>> begin Source data
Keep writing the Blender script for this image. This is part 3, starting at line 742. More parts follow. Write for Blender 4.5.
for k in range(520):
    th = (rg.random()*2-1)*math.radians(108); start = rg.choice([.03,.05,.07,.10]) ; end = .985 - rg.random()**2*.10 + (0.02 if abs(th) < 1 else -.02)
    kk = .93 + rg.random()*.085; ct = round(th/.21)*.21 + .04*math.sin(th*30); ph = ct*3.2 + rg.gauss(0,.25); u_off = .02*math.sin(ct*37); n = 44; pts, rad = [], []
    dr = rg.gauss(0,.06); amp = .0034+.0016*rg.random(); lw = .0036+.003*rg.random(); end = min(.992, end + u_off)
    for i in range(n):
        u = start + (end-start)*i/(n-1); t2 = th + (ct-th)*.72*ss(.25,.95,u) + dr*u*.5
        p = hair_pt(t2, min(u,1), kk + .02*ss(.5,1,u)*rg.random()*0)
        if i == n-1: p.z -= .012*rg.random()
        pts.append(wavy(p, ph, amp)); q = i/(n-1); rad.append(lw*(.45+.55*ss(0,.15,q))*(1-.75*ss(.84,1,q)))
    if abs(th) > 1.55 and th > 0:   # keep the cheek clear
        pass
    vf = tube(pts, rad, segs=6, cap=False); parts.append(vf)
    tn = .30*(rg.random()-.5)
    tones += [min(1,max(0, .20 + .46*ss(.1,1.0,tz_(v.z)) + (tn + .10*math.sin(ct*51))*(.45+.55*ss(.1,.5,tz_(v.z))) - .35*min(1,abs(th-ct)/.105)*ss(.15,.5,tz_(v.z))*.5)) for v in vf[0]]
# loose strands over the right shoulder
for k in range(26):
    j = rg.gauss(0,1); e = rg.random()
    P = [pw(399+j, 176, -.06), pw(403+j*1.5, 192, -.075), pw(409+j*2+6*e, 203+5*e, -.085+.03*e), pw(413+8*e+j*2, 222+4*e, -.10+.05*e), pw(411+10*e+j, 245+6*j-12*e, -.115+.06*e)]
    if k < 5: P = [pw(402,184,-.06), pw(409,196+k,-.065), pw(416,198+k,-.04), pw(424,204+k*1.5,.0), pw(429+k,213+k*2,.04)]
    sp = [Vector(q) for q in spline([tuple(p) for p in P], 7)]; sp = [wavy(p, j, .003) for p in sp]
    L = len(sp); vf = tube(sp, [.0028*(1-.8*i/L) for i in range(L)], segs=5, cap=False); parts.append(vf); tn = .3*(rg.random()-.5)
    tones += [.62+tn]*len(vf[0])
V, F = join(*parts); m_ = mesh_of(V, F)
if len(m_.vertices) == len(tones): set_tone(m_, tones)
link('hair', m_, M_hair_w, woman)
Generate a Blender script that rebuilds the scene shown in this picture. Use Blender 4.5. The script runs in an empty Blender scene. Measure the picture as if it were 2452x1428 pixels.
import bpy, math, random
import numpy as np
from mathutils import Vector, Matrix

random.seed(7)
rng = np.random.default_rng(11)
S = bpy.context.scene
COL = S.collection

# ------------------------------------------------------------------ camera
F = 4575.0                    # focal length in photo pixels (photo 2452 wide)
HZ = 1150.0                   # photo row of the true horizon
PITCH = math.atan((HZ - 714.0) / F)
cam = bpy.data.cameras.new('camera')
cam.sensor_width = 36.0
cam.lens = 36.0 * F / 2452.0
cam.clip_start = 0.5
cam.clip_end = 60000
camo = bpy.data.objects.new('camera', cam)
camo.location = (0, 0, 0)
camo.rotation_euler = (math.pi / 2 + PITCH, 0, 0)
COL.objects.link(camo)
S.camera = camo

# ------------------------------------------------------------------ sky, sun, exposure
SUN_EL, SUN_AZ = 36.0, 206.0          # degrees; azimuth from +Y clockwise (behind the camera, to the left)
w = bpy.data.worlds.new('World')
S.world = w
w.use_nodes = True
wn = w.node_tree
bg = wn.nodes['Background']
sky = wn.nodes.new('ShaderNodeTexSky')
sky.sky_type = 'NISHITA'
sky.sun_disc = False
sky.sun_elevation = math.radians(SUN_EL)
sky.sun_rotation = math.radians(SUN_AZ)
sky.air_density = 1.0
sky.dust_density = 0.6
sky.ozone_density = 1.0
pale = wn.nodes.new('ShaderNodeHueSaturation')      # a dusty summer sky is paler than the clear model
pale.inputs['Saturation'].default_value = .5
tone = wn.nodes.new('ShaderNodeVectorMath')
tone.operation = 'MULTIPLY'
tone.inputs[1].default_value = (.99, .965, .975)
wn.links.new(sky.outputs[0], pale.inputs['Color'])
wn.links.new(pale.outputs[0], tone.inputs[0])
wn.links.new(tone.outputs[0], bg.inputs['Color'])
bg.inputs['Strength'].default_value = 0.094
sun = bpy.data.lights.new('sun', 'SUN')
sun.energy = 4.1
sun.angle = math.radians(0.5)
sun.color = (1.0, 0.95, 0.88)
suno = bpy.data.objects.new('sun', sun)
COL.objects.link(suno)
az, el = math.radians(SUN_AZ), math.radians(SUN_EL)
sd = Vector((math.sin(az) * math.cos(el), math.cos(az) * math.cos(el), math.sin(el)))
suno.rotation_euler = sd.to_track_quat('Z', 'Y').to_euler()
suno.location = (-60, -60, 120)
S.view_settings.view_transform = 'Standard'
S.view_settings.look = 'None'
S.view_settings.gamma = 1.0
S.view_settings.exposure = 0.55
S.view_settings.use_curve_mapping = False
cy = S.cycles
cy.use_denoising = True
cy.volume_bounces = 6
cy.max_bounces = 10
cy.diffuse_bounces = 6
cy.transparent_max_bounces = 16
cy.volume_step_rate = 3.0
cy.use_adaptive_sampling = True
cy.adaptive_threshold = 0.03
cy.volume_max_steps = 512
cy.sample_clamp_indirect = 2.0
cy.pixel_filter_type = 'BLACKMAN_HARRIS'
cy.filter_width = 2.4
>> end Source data
Reproduce exactly, and only, the lines from the start of the entries through the one that contains "tn = .30*(rg.random()-.5)".

Task response:
Keep writing the Blender script for this image. This is part 3, starting at line 742. More parts follow. Write for Blender 4.5.
for k in range(520):
    th = (rg.random()*2-1)*math.radians(108); start = rg.choice([.03,.05,.07,.10]) ; end = .985 - rg.random()**2*.10 + (0.02 if abs(th) < 1 else -.02)
    kk = .93 + rg.random()*.085; ct = round(th/.21)*.21 + .04*math.sin(th*30); ph = ct*3.2 + rg.gauss(0,.25); u_off = .02*math.sin(ct*37); n = 44; pts, rad = [], []
    dr = rg.gauss(0,.06); amp = .0034+.0016*rg.random(); lw = .0036+.003*rg.random(); end = min(.992, end + u_off)
    for i in range(n):
        u = start + (end-start)*i/(n-1); t2 = th + (ct-th)*.72*ss(.25,.95,u) + dr*u*.5
        p = hair_pt(t2, min(u,1), kk + .02*ss(.5,1,u)*rg.random()*0)
        if i == n-1: p.z -= .012*rg.random()
        pts.append(wavy(p, ph, amp)); q = i/(n-1); rad.append(lw*(.45+.55*ss(0,.15,q))*(1-.75*ss(.84,1,q)))
    if abs(th) > 1.55 and th > 0:   # keep the cheek clear
        pass
    vf = tube(pts, rad, segs=6, cap=False); parts.append(vf)
    tn = .30*(rg.random()-.5)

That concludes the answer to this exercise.